European stocks declined for the first time in three days as investors weighed the possibility of hawkish-for-longer central banks against optimism around cooling inflation.
The Stoxx 600 Index was down 0.8% at 12:39 p.m. in London, following subdued trading in US stocks overnight after hawkish comments from Federal Reserve Bank of San Francisco President Mary Daly. While data on Thursday showed core inflation rose only modestly, Daly said in an interview on Yahoo! Finance that the central bank had more work to do to tame price pressures.
Miners and real estate sectors were among the biggest decliners, while telecoms outperformed. Telecom Italia SpA edged higher after KKR & Co. signed a memorandum of understanding with Italy to include the government in its €23 billion ($25.3 billion) bid for the company. Bechtle AG jumped as it reported better-than-expected pretax profit for the second quarter.
UBS Group AG gained as it decided to end an agreement with the Swiss government to cover losses it could incur from the rescue of Credit Suisse, in a sign that the stricken lender’s assets might be less troublesome than initially feared.
After rising for two straight months, the European stocks benchmark has pulled back in August as investors worry about higher interest rates and a lackluster corporate earnings season.
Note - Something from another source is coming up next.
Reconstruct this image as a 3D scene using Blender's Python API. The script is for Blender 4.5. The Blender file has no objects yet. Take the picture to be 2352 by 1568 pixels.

Outflows from regional stock funds extended for a 22nd straight week, according to a Bank of America Corp. note citing EPFR Global.
Still, Sanford C. Bernstein strategist Sarah McCarthy said the valuation gap with US equities “is now more extreme than ever,” keeping European stocks more attractive. In a note on Friday, she reiterated an overweight recommendation in Europe versus the US.
Meanwhile, data in the UK showed the economy grew more strongly than expected in the second quarter after activity roared back in June following an extra bank holiday for King Charles III’s coronation. Neil Birrell, chief investment officer at Premier Miton Investors, said the figures would keep the Bank of England walking “a tightrope” in the next few months.
“They may well have been thinking about pausing interest rate increases soon, but this data will make that more difficult and, at the same time, increases the risk of rates staying too high for too long and causing a worse recession,” Birrell said.